Both you and the dragon are vulnerable. You have a certain amount of hit points, which are extremely hard to regenerate, which makes the game more challenging and exciting. Due to the sheer number of missions, every hit point counts, and even lesser enemies can wear you down. However, once you encounter Death Dragons, you will realize that everything else in the game (including yourself) is the lesser enemy. I am sorry to say, but this is one of the problems with the game. While the learning curve is flat at the beginning, it just jumps up a lot at a certain point. You may have been comfortable before, but if you didn't mind to lose a considerable amount of hit points before, you will have to restart the game and try to do better in the first few missions.

Among other negative aspects I've encountered, I'd mention only two: low simulation level and claw to claw battles. The level of flight simulation is pretty low: the dragon does not lose altitude when turning sharply, and it is much faster than any of your enemies. The claw to claw battles are very long and frustrating. You can do almost nothing to influence the battles, which are more based on luck than anything else.

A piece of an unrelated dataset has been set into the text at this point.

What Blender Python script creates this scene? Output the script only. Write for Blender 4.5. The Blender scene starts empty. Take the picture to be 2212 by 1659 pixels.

Overall, however, this is a very entertaining game. It is unique, offers superb graphics (for a 12-years old game) and feels like the designers have built it with lots of enthusiasm and love. It is one of the few games by Westwood that have their own personality, and where the gamers' side of the designers prevailed.

About the authors
This was one of only two games designed by Louis Castle and Brett Sperry (the other being the highly underrated Mines of Titan a year earlier). Soon, their paths parted. While remaining in the same company, Louis Castle concentrated on producing games, while Brett Sperry stuch with design. Sperry became known as the creator of the highly acclaimed Command and Conquer universe, which was partially produced by Castle. After the release of Command and Conquer: Renegade, which posted rather disappointing sales, the two parted ways. Sperry was laid off by Electronic Arts, which owns Westwood, despite the vehement protests of Castle, who runs the Westwood division.